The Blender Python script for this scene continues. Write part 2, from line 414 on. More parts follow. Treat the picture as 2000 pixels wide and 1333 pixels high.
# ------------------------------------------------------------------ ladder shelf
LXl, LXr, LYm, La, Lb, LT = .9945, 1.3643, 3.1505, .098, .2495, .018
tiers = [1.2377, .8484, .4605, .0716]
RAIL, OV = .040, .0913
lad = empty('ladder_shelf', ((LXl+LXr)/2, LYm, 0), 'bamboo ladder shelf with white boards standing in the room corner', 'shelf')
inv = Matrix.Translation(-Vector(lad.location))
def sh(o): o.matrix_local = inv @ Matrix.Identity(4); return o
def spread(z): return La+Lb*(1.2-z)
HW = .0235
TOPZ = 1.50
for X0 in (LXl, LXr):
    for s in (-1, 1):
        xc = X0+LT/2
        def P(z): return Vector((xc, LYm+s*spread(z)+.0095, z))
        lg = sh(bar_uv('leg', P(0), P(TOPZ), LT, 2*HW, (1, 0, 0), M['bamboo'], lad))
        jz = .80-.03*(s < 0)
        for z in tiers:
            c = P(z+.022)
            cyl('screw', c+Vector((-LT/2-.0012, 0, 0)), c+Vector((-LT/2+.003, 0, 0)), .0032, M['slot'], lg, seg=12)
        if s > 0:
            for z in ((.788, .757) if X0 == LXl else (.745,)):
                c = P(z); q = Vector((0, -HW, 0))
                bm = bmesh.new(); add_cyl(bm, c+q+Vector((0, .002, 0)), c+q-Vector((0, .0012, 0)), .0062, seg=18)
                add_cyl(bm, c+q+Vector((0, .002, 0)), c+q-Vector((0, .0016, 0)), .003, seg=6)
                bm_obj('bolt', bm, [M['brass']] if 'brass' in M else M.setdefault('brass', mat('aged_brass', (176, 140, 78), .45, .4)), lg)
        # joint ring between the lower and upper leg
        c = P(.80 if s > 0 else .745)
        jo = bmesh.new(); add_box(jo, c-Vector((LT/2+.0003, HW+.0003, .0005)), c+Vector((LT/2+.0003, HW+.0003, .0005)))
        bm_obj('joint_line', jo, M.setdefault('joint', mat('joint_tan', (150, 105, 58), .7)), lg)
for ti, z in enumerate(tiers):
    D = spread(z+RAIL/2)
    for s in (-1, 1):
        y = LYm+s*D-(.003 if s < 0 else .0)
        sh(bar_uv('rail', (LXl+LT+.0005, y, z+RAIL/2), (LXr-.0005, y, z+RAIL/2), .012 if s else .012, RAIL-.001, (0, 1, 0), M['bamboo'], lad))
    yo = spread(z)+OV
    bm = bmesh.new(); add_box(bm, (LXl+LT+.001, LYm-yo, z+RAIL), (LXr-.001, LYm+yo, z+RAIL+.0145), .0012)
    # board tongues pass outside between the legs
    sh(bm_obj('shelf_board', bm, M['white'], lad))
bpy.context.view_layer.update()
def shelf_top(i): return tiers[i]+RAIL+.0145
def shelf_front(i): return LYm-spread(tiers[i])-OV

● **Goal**
Output all of the data above without any alteration.

● **Task response**
The Blender Python script for this scene continues. Write part 2, from line 414 on. More parts follow. Treat the picture as 2000 pixels wide and 1333 pixels high.
# ------------------------------------------------------------------ ladder shelf
LXl, LXr, LYm, La, Lb, LT = .9945, 1.3643, 3.1505, .098, .2495, .018
tiers = [1.2377, .8484, .4605, .0716]
RAIL, OV = .040, .0913
lad = empty('ladder_shelf', ((LXl+LXr)/2, LYm, 0), 'bamboo ladder shelf with white boards standing in the room corner', 'shelf')
inv = Matrix.Translation(-Vector(lad.location))
def sh(o): o.matrix_local = inv @ Matrix.Identity(4); return o
def spread(z): return La+Lb*(1.2-z)
HW = .0235
TOPZ = 1.50
for X0 in (LXl, LXr):
    for s in (-1, 1):
        xc = X0+LT/2
        def P(z): return Vector((xc, LYm+s*spread(z)+.0095, z))
        lg = sh(bar_uv('leg', P(0), P(TOPZ), LT, 2*HW, (1, 0, 0), M['bamboo'], lad))
        jz = .80-.03*(s < 0)
        for z in tiers:
            c = P(z+.022)
            cyl('screw', c+Vector((-LT/2-.0012, 0, 0)), c+Vector((-LT/2+.003, 0, 0)), .0032, M['slot'], lg, seg=12)
        if s > 0:
            for z in ((.788, .757) if X0 == LXl else (.745,)):
                c = P(z); q = Vector((0, -HW, 0))
                bm = bmesh.new(); add_cyl(bm, c+q+Vector((0, .002, 0)), c+q-Vector((0, .0012, 0)), .0062, seg=18)
                add_cyl(bm, c+q+Vector((0, .002, 0)), c+q-Vector((0, .0016, 0)), .003, seg=6)
                bm_obj('bolt', bm, [M['brass']] if 'brass' in M else M.setdefault('brass', mat('aged_brass', (176, 140, 78), .45, .4)), lg)
        # joint ring between the lower and upper leg
        c = P(.80 if s > 0 else .745)
        jo = bmesh.new(); add_box(jo, c-Vector((LT/2+.0003, HW+.0003, .0005)), c+Vector((LT/2+.0003, HW+.0003, .0005)))
        bm_obj('joint_line', jo, M.setdefault('joint', mat('joint_tan', (150, 105, 58), .7)), lg)
for ti, z in enumerate(tiers):
    D = spread(z+RAIL/2)
    for s in (-1, 1):
        y = LYm+s*D-(.003 if s < 0 else .0)
        sh(bar_uv('rail', (LXl+LT+.0005, y, z+RAIL/2), (LXr-.0005, y, z+RAIL/2), .012 if s else .012, RAIL-.001, (0, 1, 0), M['bamboo'], lad))
    yo = spread(z)+OV
    bm = bmesh.new(); add_box(bm, (LXl+LT+.001, LYm-yo, z+RAIL), (LXr-.001, LYm+yo, z+RAIL+.0145), .0012)
    # board tongues pass outside between the legs
    sh(bm_obj('shelf_board', bm, M['white'], lad))
bpy.context.view_layer.update()
def shelf_top(i): return tiers[i]+RAIL+.0145
def shelf_front(i): return LYm-spread(tiers[i])-OV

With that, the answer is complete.